资源环境科技发展态势分析平台

The breeze phenomenon is of great importance in coasts around the world owing to both its impact on local atmospheric dynamics and its influence on coastal processes. The northwest of the Yucatan Peninsula (YP) is characterized by the presence of intense sea breezes and Cold Surge (CS) events (locally known as Nortes). Field observations suggest that nearshore hydrodynamics and beach evolution in the study area are strongly controlled by waves generated during sea breeze events. In this paper, the diurnal wind component associated with the breeze phenomenon and its variability due to the presence of a CS event are investigated utilizing the Weather Research and Forecasting (WRF) model.

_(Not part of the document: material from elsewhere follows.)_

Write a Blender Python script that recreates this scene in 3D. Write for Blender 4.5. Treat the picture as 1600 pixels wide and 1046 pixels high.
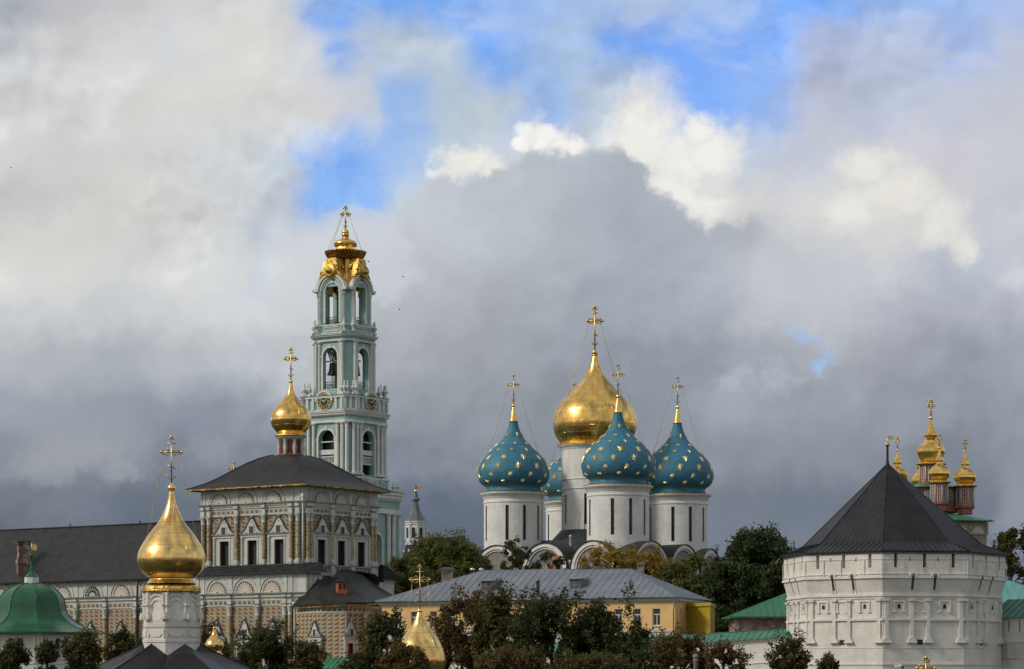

The WRF model is implemented in three nested domains with a maximum resolution of 3.6-km. The numerical model was validated with observations at 20 stations located across the YP, adequately reproducing wind speed and direction at Sisal, Yuc. coast, with a correlation coefficient of 0.56 and a circular correlation coefficient of 0.83, respectively. Diurnal wind components were least-squares fitted to a sinusoidal signal, and the resulting parameters were used to obtain an elliptical hodograph related to the breeze phenomenon. Numerical results suggest that sea breezes, with wind intensities higher than 10 ms⁻¹, extend more than 100 km offshore in the northern YP. Although breeze events are caused by differential heating at a small spatial scale, particularly in the Gulf of Mexico, this diurnal signal exceeds the local spatial scale. Furthermore, the interaction between the sea breeze and the mean wind associated to the trade winds generates a line of convergence that crosses the YP. Model results allow us to identify that the mechanisms responsible of such large amplitude of the diurnal signal in this area are: (i) the thermal gradient, (ii) the relatively small value of the Coriolis force, (iii) the orography, (iv) the friction, and (v) the peninsula's geometry. The numerical results revealed that during the interaction between local breezes and a CS event, the diurnal signal remains, except for the initial day of the event. However, further research is needed to generalize the current results for other CS events with different intensity and displacement characteristics.